İletişimin sembollerle ifade edilen kısmı olan dil, çocuğun yaşama başlamasıyla önce alıcı, sonra ifade edici şekilde gelişir. Oyun çocuğun yaşantısının tümü olarak düşünülebilir ve bu yaşantı içerisinde diğer bireylerle iletişim kurması için dili kullanmak zorundadır. Oyunda komut dille verilir ve dil zihinsel değerlendirmeler yapmaya yardımcı olur. Çocuk oyun sırasında ortaya çıkan, toplumsal kurallara uymayan durumların farkına varır; sosyal geleneklere göre dilini geliştirir ve kullanır (Aral ve diğerleri, 2001). Bu sayede yaşadığı kültürün dil özelliklerini kazanır ve ortak iletişim aracı olarak dili kullanmaya başlar.

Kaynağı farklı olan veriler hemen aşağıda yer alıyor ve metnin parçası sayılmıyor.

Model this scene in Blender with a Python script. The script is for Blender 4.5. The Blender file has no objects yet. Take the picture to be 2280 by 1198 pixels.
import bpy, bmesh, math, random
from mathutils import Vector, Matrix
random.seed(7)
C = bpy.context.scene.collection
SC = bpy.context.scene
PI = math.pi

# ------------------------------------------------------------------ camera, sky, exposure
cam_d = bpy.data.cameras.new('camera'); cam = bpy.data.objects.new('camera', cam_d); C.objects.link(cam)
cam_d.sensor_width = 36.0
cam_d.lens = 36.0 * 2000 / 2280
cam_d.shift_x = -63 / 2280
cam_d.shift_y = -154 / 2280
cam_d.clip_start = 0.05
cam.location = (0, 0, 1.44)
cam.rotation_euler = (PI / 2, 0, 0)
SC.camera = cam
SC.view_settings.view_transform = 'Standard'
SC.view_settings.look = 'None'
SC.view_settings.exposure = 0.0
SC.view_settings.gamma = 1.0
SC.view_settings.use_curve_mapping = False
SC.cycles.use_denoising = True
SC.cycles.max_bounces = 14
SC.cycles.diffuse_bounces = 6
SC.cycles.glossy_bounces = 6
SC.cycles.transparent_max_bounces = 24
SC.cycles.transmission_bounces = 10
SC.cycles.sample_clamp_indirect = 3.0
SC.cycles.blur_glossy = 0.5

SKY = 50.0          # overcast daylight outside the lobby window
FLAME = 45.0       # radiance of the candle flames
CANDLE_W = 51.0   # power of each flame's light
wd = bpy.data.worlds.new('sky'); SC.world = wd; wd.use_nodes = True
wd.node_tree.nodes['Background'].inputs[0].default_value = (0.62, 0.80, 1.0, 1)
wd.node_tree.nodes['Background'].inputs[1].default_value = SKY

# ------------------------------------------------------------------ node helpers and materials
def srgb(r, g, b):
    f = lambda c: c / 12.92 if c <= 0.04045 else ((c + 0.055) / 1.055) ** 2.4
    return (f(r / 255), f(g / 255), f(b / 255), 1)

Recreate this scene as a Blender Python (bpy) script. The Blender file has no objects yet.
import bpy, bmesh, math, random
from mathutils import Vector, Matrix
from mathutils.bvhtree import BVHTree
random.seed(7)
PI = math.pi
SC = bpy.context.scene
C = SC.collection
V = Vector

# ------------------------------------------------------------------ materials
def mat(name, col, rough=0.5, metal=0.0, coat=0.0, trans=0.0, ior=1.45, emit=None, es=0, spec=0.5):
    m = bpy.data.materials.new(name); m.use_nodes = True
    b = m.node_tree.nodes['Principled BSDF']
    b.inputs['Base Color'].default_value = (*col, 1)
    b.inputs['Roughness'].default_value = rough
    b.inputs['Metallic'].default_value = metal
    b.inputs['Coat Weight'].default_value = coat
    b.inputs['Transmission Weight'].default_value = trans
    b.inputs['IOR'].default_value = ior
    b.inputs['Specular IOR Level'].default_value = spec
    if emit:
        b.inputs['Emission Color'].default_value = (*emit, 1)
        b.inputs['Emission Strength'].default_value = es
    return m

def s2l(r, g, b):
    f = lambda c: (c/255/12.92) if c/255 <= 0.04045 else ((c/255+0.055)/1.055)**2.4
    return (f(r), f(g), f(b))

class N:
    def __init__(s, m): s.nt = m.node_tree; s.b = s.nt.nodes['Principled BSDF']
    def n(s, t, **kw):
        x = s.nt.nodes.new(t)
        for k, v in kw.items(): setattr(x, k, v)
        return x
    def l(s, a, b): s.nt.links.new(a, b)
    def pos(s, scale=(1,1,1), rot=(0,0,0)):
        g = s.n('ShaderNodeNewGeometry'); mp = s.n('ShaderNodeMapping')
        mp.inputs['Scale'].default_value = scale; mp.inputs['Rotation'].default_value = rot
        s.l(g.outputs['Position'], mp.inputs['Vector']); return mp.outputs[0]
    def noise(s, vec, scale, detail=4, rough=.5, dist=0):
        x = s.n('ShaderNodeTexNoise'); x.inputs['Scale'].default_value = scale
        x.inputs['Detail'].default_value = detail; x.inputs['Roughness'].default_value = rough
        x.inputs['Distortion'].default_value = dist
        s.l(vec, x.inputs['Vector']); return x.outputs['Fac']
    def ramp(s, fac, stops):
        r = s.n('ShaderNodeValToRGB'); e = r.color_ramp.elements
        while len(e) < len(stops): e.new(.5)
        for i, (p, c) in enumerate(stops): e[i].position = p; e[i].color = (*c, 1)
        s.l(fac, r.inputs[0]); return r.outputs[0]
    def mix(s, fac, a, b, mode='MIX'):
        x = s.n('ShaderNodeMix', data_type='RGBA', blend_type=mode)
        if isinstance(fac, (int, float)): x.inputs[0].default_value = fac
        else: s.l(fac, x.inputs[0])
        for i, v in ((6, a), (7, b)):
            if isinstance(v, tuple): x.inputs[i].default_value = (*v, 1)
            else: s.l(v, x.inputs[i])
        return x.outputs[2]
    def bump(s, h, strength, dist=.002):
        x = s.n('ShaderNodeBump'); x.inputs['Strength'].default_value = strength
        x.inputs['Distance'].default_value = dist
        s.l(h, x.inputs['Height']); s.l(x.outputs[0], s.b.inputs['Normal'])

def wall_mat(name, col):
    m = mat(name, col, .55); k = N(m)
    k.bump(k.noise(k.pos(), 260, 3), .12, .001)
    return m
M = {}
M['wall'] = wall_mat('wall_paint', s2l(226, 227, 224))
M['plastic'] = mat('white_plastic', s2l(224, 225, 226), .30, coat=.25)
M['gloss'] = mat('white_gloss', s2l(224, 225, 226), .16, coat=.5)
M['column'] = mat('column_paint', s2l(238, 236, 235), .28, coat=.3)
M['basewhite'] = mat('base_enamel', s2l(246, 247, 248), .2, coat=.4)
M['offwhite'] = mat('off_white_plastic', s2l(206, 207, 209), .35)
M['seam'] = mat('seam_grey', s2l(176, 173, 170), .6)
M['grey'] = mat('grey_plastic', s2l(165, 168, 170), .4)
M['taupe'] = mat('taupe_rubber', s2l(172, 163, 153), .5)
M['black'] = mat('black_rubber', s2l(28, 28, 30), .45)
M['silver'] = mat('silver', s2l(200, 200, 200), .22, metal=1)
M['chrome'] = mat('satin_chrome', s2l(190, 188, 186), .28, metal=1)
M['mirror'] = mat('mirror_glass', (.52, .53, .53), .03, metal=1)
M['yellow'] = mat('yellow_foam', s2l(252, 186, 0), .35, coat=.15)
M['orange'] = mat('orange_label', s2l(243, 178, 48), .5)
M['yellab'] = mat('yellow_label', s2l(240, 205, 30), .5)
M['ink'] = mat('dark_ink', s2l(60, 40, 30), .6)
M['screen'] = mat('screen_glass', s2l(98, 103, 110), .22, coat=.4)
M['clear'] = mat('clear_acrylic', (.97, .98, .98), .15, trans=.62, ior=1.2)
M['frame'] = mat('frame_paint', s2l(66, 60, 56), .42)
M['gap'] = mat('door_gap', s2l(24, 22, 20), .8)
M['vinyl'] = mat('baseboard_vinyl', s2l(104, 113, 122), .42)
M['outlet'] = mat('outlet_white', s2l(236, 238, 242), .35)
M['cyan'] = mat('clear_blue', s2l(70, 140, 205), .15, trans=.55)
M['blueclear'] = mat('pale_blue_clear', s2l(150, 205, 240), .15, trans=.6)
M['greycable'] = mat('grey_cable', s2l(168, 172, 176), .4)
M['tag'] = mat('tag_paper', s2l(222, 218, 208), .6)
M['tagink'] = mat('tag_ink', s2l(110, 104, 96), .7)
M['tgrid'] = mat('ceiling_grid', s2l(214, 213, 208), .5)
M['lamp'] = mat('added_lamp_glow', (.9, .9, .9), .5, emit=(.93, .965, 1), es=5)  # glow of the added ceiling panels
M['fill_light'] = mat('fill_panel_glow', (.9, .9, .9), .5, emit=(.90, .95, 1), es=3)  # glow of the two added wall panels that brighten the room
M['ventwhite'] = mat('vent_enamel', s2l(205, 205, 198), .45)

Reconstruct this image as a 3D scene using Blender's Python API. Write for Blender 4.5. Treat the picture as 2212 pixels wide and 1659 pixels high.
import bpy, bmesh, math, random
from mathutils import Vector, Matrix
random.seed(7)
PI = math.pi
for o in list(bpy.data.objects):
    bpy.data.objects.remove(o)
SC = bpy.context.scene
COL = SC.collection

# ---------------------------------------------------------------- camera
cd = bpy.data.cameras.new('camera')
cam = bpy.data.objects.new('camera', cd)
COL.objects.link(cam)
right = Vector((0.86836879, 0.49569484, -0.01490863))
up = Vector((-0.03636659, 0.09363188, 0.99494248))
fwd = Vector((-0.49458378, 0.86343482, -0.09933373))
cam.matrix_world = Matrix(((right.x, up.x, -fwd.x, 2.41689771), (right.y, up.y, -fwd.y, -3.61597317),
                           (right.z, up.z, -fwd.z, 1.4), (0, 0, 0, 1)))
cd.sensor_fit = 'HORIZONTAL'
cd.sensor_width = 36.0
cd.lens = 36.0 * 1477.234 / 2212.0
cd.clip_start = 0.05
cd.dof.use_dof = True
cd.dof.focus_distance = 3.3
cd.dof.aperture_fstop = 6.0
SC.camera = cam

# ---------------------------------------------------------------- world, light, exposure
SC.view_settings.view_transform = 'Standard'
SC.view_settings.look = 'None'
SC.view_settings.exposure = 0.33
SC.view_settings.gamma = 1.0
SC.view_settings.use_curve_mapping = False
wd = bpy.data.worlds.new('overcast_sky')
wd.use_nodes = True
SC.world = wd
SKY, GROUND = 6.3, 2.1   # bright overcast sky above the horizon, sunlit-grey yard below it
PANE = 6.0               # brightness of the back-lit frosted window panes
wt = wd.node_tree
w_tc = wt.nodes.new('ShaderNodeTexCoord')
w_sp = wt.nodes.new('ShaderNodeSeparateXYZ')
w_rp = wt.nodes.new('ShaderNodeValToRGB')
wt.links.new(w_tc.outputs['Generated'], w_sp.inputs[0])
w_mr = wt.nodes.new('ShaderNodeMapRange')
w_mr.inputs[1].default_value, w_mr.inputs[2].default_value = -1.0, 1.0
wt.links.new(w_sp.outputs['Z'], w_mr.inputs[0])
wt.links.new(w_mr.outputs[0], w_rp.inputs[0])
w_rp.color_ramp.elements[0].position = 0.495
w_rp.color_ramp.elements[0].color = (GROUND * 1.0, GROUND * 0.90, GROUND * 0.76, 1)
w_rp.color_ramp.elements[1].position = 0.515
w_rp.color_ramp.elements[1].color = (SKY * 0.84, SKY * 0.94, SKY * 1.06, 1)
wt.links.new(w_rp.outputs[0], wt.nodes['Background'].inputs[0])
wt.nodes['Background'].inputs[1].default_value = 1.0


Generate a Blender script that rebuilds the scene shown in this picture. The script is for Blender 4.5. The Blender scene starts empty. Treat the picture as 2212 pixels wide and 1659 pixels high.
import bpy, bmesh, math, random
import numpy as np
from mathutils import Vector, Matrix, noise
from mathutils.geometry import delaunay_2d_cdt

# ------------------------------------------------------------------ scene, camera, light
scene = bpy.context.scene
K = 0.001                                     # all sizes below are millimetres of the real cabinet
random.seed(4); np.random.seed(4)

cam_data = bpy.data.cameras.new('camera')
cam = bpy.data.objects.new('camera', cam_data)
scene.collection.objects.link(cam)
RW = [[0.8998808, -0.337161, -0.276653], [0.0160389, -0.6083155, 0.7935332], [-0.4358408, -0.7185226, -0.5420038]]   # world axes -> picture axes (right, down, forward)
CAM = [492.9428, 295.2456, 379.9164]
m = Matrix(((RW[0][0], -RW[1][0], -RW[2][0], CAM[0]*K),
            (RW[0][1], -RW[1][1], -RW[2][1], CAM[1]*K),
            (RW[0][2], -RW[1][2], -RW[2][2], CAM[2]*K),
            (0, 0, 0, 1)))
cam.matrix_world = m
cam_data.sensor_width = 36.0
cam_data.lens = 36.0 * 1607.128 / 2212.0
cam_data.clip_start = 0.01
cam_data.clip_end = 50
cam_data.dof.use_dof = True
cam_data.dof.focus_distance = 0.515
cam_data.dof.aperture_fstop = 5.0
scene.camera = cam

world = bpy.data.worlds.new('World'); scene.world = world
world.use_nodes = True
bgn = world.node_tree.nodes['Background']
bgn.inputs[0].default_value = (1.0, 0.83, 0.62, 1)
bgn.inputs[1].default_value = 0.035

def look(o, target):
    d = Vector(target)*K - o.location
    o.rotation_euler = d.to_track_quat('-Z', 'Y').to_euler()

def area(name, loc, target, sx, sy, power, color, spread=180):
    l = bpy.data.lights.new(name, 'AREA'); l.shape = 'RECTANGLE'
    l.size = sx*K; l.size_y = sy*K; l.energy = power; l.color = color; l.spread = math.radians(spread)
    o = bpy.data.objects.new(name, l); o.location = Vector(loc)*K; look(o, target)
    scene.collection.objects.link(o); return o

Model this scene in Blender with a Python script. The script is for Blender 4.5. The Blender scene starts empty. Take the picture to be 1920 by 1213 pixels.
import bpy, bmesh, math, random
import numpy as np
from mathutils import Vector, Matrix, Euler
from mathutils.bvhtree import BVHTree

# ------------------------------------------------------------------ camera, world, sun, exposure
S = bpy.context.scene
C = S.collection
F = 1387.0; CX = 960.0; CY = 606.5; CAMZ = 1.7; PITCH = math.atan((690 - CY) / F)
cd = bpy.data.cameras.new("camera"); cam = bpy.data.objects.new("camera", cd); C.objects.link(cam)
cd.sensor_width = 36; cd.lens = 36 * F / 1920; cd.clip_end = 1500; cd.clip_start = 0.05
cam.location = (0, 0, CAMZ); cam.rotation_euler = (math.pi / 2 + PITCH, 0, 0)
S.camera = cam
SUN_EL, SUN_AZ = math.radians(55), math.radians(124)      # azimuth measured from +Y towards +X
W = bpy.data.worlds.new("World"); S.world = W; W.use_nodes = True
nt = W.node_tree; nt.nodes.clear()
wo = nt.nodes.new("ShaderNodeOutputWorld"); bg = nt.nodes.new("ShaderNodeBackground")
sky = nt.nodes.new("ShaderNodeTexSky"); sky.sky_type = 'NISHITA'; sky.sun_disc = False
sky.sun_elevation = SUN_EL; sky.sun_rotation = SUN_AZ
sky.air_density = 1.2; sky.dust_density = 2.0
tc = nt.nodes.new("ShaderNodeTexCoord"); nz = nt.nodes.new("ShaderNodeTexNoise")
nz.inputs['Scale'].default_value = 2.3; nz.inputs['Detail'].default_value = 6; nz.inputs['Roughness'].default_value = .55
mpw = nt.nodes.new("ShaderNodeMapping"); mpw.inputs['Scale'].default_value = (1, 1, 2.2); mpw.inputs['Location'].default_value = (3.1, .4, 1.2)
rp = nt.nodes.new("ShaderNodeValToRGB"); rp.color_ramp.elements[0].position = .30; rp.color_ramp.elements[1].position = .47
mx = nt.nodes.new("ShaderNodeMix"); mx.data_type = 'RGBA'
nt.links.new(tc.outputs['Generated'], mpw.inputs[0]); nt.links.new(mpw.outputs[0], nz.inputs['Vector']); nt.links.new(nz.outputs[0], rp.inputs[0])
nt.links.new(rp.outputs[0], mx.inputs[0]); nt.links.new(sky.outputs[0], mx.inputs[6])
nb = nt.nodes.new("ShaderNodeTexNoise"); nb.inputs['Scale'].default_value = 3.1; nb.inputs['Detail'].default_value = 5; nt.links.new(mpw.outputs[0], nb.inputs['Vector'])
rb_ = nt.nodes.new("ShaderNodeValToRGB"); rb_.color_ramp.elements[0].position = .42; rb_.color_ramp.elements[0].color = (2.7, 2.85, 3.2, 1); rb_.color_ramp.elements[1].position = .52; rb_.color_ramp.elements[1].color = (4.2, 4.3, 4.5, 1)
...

Dil çocuğu egosundan uzaklaştırmanın yanı sıra, kişiyi daha sosyal, kontrollü ve güven duygusunu geliştirir (Yavuzer, 2012).

Çocuk oyun oynarken konuşur, objelerin isimlerini ve ne işe yaradığını bilir, sözcükleri tekrar eder, sözcük hazinesini geliştirir; düşüncelerini cümlelerle ifade etmeyi ve akıcı konuşmayı öğrenir.

Bu sayede arkadaşlarına bir şeyler anlatabilir aynı zamanda onları dinleyip anlamayı öğrenerek dili kullanma becerisini geliştirir (Poyraz, 2011).

Oyun çocuğun sözcük dağarcığını geliştirerek çocuğa rahat konuşma ve düşüncelerini açıklama alışkanlığı kazandırmakta, soru sormayı, yeni bilgiler edinmeyi, nesneleri araç gereçleri tanımayı, adları öğrenmeyi, işlevlerini kavramayı ve onları kullanmayı öğretmektedir (Doğanay, 1998).